Where does this misery begin? Does it begin at home? In the classroom? On TV? It will take a serious shift in perspective to get humanity to wake up and realize that communication on an honest human level supersedes all escapist bullshit. If you are bitching as to whether or not you are getting adequate pay as an electrician while you are eating TV dinners, watching Jerry Springer and buying your sneakers from Nike, bite me.

Sure, anyone can make the arguement that people don't have the education to know how to make change - ridiculous. If you can figure out how to find the cheapest television after researching six different shops than you also have the ability to read six different articles on the same political/social topic that affects you - choosing the opinion that most corresponds with what is good for the community, not just your own private greedy household.

Let's face it, people are lazy, exhausted by the notion that thinking for yourself is something that takes too much effort and time. You wonder why Bush is in office - monkey see, monkey do!

Brian said...

Amen I say to you, or to Chinahand, as the case may be, on the matter of CAFTA and all other serious issues, study it. The community spends too much time on sports, Hollywood stars, and rock music.

Two caveats, however. Unless you are professionally engaged, as a diplomat, a media pundit, a think tank expert, there's just too much to keep tabs on in detail. A bevy of continents and all those countries.

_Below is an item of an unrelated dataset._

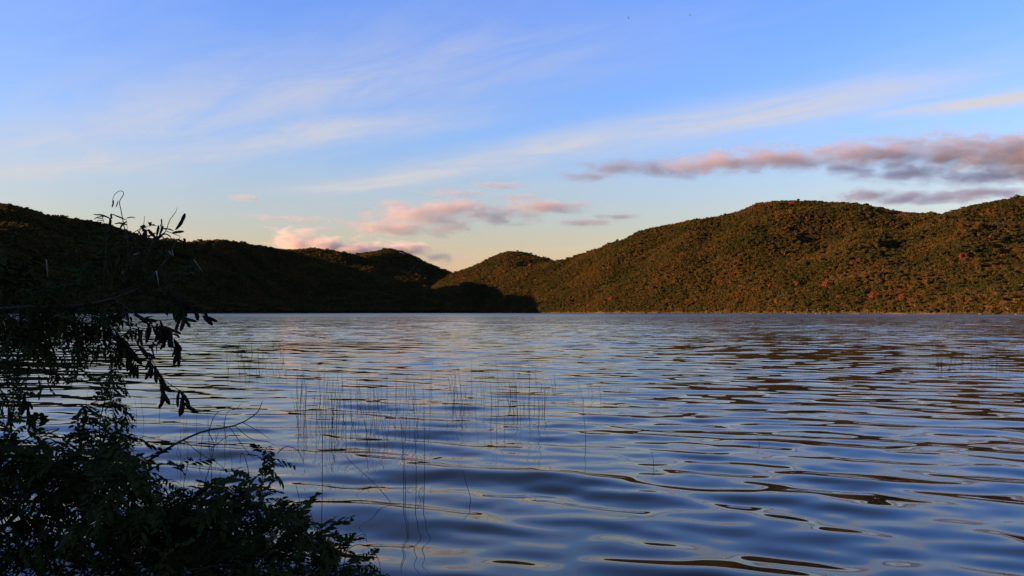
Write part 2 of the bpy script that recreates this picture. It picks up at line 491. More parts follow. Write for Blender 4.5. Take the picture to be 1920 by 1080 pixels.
def crown_builder(kind, seed):
    """leafy crown, base of the tree at the origin: clumps of ragged leaf faces over limbs"""
    r = random.Random(seed)
    mb = MB()
    if kind == 'round':   clumps = [(r.uniform(-2.2, 2.2), r.uniform(-2.2, 2.2), r.uniform(3.2, 6.0), r.uniform(1.1, 1.8), 0.8) for _ in range(11)]
    elif kind == 'flat':  clumps = [(r.uniform(-3.4, 3.4), r.uniform(-3.0, 3.0), r.uniform(5.0, 6.2), r.uniform(1.2, 2.0), 0.42) for _ in range(11)]
    elif kind == 'tall':  clumps = [(r.uniform(-1.4, 1.4), r.uniform(-1.4, 1.4), r.uniform(3.0, 8.0), r.uniform(0.9, 1.5), 0.95) for _ in range(11)]
    elif kind == 'shrub': clumps = [(r.uniform(-2.4, 2.4), r.uniform(-2.4, 2.4), r.uniform(0.6, 3.0), r.uniform(0.9, 1.6), 0.8) for _ in range(11)]
    else:                 clumps = [(r.uniform(-3.0, 3.0), r.uniform(-2.6, 2.6), r.uniform(4.0, 6.8), r.uniform(0.8, 1.4), 0.6) for _ in range(9)]
    for (x, y, z, s, fl) in clumps:
        c = Vector((x, y, z))
        vs = []
        for q in ICO1[0]:
            k = r.uniform(0.55, 1.1)
            vs.append(c + Vector((q.x * s * k, q.y * s * k, q.z * s * k * fl)))
        mb.add(vs, ICO1[1], 0)
        for _ in range(46):
            d = Vector((r.gauss(0, 1), r.gauss(0, 1), r.gauss(0.35, 1))).normalized()
            p = c + Vector((d.x * s, d.y * s, d.z * s * fl)) * r.uniform(0.7, 1.28)
            t = d.orthogonal().normalized() * r.uniform(0.20, 0.48)
            b = d.cross(t).normalized() * r.uniform(0.18, 0.42)
            tilt = d * r.uniform(-0.25, 0.25)
            mb.add([p - t - tilt, p + t * 0.3 - b, p + t + tilt, p + b], [(0, 1, 2), (0, 2, 3)], 0)
    tr = MB()
    top = 3.2 if kind in ('round', 'shrub') else 5.0
    tr.tube([(0, 0, -1.5), (r.uniform(-.2, .2), r.uniform(-.2, .2), top * 0.5), (r.uniform(-.4, .4), r.uniform(-.4, .4), top)], 0.22, 0.10, 5)
    for (x, y, z, s, fl) in clumps[:6]:
        tr.tube([(0, 0, top * 0.55), (x * 0.5, y * 0.5, (top * 0.5 + z) * 0.5), (x, y, z)], 0.10, 0.04, 4)
    return mb, tr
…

Secondly, while it might be ideal to encourage all to make up their own minds rather than tell them what to think, one must insist that training in thinking methodology precede wild abandonment in opinion making. This is better known as logic, with accompanying appreciation for experience and authority.

I've not spent time on CAFTA details. It's not one of my priorities. Ask my view and give me some weeks to look into its inner workings and, given a certain experience in parallel fields, I might have something to say. Not now, however.

So, while it has importance, I'd best stay with issues closer to home, China, Church matters, moral matters. I might get to CAFTA if need be, but Latin affairs mostly turn me off. I can make a bigger contribution elsewhere.

Gabriella said...

I couldn't agree more. I think it is incredibly important to choose your weapon of information. If you are our savvy electrician, then I suggest you pick those issues that spark your interest (alright, I lose points for bad puns) - CAFTA may not be one on the list. However, if you are someone who enjoys a bit of complex political jargon, dive in. For me, the point is to get dirty regardless of the social topic, local or international. It is quite the challenge to tell someone how to create a 4 course meal if you, yourself, have never even opened a cookbook or seen someone pull off such an incredible stunt. People are scared to think. They are terrified that they cannot understand. But in the end, they are socialized to belief this. They can understand, but it begins with the question "why".

As for logic, what's that?! I agree that this is quite important and completely overlooked. It is impossible to ask someone to "do" the research without having the appropriate tool or methodology. It is like asking someone to fix a pipe with a staple, sort of impossible. Therefore, how is this shift going to come about? I feel that Al Franken, god love that man, has started the role modeling via media, but it is a tiny drop in the bucket compared to what is actually needed.

And just out of curiosity, why are comedians looked towards for current political shifts and opinions?